Throughout the summer and autumn we devoted ourselves to the by-election work, sometimes actually defeating the Liberal candidate, sometimes reducing the Liberal majority, and always raising a tremendous sensation and gaining hundreds of new members to the Union. In almost every neighbourhood we visited we left the nucleus of a local union, so that before the year was out we had branches all over England and many in Scotland and Wales. I especially remember a by-election in Wales at which Mr. Samuel Evans, who had accepted an officership under the Crown, had to stand for re-election. Unfortunately no candidate had been brought out against him. So there was nothing for my companions and me to do but make his campaign as lively as possible.
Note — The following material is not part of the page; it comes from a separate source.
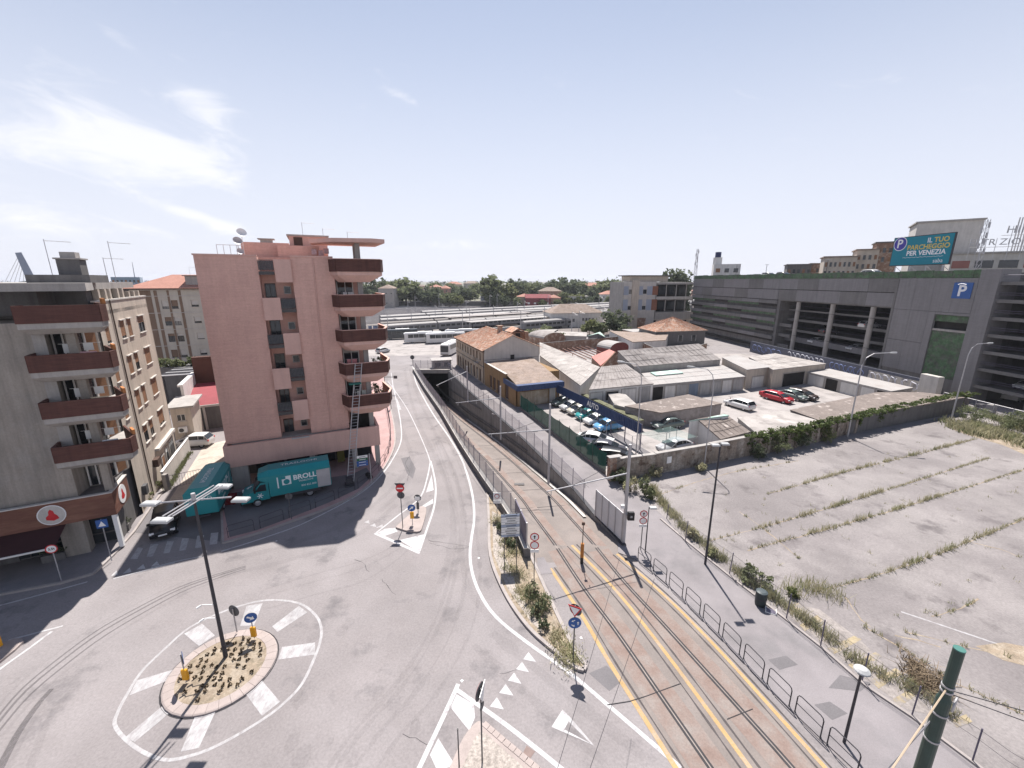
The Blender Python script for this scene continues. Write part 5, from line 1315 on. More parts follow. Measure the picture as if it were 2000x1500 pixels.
def vault(name, label, pl, pr, Yd, rise, roofm, endm):
    """barrel-vaulted shed between two ground picks, running back Yd metres"""
    A = Vector(g(*pl)); B = Vector(g(*pr)); d = (B-A); L = d.length; fr = Fr(A[:2], atan2(d.y,d.x)); zb = A.z
    t = thing(name, label, 'shed', fr.w(0,0), fr.a); N = 10
    arc = [(L/2-L/2*cos(pi*i/N), zb+rise*sin(pi*i/N)) for i in range(N+1)]
    m = MB()
    for (x0,z0),(x1,z1) in zip(arc,arc[1:]): m.quad((x0,0,z0),(x1,0,z1),(x1,Yd,z1),(x0,Yd,z0))
    m.build('roof', roofm, t, smooth=True)
    m = MB(); m.poly([(x,.02,z) for x, z in arc]); m.poly([(x,Yd-.02,z) for x, z in arc]); m.box(0,L,.03,Yd-.03,0,zb-.003); m.build('wall', endm, t)
    return t
vault('vaulted_shed','brown vaulted shed behind the compound wall',(1062,662,2.2),(1104,658,2.2),8,1.6,ETERND,BRICKW)
vault('vaulted_shed','white topped vaulted shed inside the compound',(1192,682,2.4),(1228,678,2.4),5,1.5,ETERNW,mat('dark red end wall',(.16,.05,.045),.9,.1,1))
shed('gable_house','shed with pale mint gable roof behind the compound',[(1148,656,3),(1168,651,4.2),(1182,658,3),(1172,648,3.2)],CONCD,MINT)
shed('annexe_building','long low building with white lower wall and brown roof',[(1236,668,3.2),(1300,664,3.2),(1306,652,3.4),(1190,646,3.4)],WHITEW,TILEB)
# brick house ruins and the hipped terracotta house
F_ = Fr(g(1236,668)[:2], radians(14))
hb = house('brick_house','low brick building with pale lean-to roof before the hipped house','building',F_,17,7,3.0,BRICKW,ETERNW,'flat',0,.2,wins=((6,7,1.0,2.2),(9,10,1.0,2.2),(12,15,.2,2.4)))
HF = Fr(g(1278,676)[:2], radians(12))
apex_house = thing('hipped_house','grey house with hipped terracotta roof in front of the car park','house',HF.w(0,0),HF.a)
L_, D_, E_ = 17.5, 11.0, 4.2
m = MB(); m.box(.5,L_-.5,.5,D_-.5,0,E_); m.build('wall', GREYP2, apex_house)
for x in (3,8,12.5):
    m = MB(); m.box(x,x+1.3,.42,.498,1.2,2.8); w = m.build('window', GLASS, apex_house); m = MB(); m.box(x-.1,x,.4,.498,1.1,2.9); m.box(x+1.3,x+1.4,.4,.498,1.1,2.9); m.build('frame', FRAMEW, w)
ap = (L_/2,D_/2,8.0)
for a, b_ in (((0,0),(L_,0)),((L_,0),(L_,D_)),((L_,D_),(0,D_)),((0,D_),(0,0))):
    tiled(apex_house,(*a,E_),(*b_,E_),(ap[0]+.01,ap[1],ap[2]),ap,34,TILE,amp=.08)
m = MB(); m.box(.2,L_-.2,.2,D_-.2,E_-.15,E_-.01); m.build('eaves', CONC, apex_house)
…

Mr.—now Sir Samuel—Evans was the man who had incensed women by talking out a suffrage resolution introduced into the House by Keir Hardie. So we went to two of his meetings and literally talked him out, breaking up the gatherings amid the laughter and cheers of delighted crowds.

On October 23d Parliament met for its autumn session, and we led a deputation to the House of Commons in another effort to induce the Government to take action on woman suffrage. In accordance with orders given the police, only twenty of us were admitted to the Strangers' Lobby. We sent in for the chief Liberal whip, and asked him to take a message to the Prime Minister, the message being the usual request to grant women the vote that session. We also asked the Prime Minister if he intended to include the registration of qualified women voters in the provisions of the plural voting bill, then under consideration. The Liberal whip came back with the reply that nothing could be done for women that session.